Eda Wilhelmina Nemoede was born in Brillion, Wisconsin, on April 14, 1877[1] to Edward Carl Ludwig Nemoede, a harnessmaker, and Maria Georgina Bastian[2] of German ancestry.[3] They had 11 children, eight of whom reached adulthood.[4] Her siblings were Bertha, 16 years her senior; Agnes; Rudolph; Anna; Hattie; Herman;[2] and Alma Caroline.[5]
Against the wishes of her teacher and family, she painted on the walls of her schoolhouse as a young girl. She wanted to become an artist.
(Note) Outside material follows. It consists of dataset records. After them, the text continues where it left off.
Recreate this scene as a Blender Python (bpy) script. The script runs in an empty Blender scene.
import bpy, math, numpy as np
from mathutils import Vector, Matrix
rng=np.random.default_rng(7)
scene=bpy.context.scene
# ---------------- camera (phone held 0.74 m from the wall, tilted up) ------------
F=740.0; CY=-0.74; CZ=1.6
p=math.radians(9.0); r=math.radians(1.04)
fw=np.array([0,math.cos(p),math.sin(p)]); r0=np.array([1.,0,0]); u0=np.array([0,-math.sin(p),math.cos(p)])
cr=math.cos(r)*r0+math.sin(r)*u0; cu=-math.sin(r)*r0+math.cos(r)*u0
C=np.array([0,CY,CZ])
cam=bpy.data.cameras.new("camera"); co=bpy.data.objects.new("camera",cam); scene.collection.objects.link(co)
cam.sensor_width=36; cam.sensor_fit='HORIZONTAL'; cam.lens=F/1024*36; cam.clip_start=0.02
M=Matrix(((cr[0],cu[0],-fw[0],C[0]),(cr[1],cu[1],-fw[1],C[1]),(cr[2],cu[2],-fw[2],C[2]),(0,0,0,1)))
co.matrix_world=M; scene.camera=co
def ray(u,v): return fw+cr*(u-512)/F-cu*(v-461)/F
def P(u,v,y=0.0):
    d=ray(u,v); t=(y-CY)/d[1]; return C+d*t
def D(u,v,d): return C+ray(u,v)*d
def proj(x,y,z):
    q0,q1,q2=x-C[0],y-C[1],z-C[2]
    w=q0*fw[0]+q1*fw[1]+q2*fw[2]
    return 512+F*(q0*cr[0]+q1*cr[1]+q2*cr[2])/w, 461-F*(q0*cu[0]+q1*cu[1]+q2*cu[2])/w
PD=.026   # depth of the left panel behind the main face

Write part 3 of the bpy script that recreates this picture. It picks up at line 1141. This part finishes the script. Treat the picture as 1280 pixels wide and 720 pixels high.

According to her parents wishes, she studied to become a stenographer[6] and then worked for attorney Peter Martineau as a secretary.[3][7] Following the death of her father March 6, 1895, in Oconto, Wisconsin, Casterton lived in Chicago with her mother and her sisters Hattie and Alma Caroline and worked as a stenographer.[5]
Education


Nemoede studied at the Minnesota[10] or Minneapolis School of Fine Arts.[11] When she worked as a stenographer, she spent her lunch hours at the School of the Art Institute of Chicago,[3][6] where she studied with Virginia Richmond Reynolds, considered the most accomplished miniature American painter of the time.[12] Of painting miniatures, Casterton said that they were "small paintings painted in a big way."[3]
After she began working as an artist,[3] she took more classes and completed commissioned works of art with her teacher.[6] In France, Casterton studied with Henry Salem Hubbell[3][12] and exhibited her works at the Paris Salon, where she received an honorable mention in 1905.[3][9]